Un cercle vertueux et des ponts avec l’aéronautique

Mais l’actualité des industriels, y compris dans l’automobile, c’est la pénurie de composants. Un module doit répondre à cet enjeu critique. Aujourd’hui, n’existe aucune gestion en temps réel des composants et des besoins. Et ces données sont particulièrement confidentielles.

L’ambition est donc d’héberger ces données sur la blockchain. Des algorithmes interviendront pour calculer des risques, de pénurie notamment, ou pour fournir des prescriptions. Mais pour cela, il convient donc de réunir le plus possible d’acteurs de la filière sur XCEED.

La plateforme vise même “l’ensemble de l’industrie automobile afin de parvenir à une gestion beaucoup plus intelligente à plusieurs plutôt que d’essayer de se battre chacun dans son coin, comme c’est le cas aujourd’hui”, met en avant Odile Panciatici.    

XCEED réunissait 6 entreprises le 21 avril. La blockchain a depuis accueilli de nouveaux participants. Parmi ceux-ci, des organismes de certification, des partenaires technologiques ou des laboratoires. L’objectif d’ici la fin d’année est d’atteindre les 70 partenariats. Des discussions sont en cours avec des OEMs.

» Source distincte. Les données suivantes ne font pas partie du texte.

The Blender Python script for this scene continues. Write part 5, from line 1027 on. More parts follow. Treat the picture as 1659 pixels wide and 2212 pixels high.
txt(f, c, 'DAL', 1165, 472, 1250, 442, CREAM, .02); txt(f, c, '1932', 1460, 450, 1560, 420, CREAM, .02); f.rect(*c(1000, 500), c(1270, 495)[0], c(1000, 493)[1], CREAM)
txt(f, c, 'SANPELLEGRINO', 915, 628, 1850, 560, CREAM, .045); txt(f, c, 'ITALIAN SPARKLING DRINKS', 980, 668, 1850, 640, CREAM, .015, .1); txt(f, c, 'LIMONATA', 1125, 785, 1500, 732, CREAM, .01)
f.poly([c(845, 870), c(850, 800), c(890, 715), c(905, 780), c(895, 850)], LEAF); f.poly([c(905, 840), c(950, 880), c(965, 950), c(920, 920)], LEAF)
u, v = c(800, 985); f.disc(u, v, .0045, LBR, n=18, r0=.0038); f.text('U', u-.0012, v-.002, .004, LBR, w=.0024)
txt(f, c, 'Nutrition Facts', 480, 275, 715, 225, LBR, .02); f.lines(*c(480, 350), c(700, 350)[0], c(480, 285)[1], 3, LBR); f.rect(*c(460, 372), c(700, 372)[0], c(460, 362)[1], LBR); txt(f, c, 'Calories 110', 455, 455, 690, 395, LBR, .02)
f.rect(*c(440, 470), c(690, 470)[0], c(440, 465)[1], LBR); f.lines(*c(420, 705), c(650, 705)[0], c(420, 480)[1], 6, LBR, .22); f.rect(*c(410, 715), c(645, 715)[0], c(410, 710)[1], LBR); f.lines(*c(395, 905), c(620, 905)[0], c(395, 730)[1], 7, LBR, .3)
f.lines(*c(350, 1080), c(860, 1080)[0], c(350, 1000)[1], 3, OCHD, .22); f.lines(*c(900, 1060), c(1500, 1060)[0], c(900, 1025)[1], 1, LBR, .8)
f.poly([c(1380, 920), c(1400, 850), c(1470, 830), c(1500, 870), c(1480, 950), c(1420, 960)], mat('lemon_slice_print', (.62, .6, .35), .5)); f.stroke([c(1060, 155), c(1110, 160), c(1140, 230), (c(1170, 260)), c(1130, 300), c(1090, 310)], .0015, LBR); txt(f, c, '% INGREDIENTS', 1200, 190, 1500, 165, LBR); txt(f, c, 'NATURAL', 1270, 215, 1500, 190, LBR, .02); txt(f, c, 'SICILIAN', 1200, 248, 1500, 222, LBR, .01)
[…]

Un second constructeur, en plus de Renault, rejoindra la gouvernance du projet à partir de la mi-2022. En 2023 ou 2024, ce chiffre devrait être porté à six. Et tous ne seront probablement pas issus de l’automobile. Les similitudes ne manquent pas avec l’aéronautique et des échanges sont donc engagés avec cette industrie, intéressée par l’application blockchain.   

“Nous avons commencé avec un premier cas d’usage qui était de faire des audits de manière efficiente. D’autres s’ajoutent, très pragmatiques. Grâce à cela, nous trouvons de nouvelles applications sur des gestions plus collaboratives. C’est un cercle vertueux en termes de valeur. Et nous en sommes au tout début”, conclut la vice-présidente blockchain de Renault.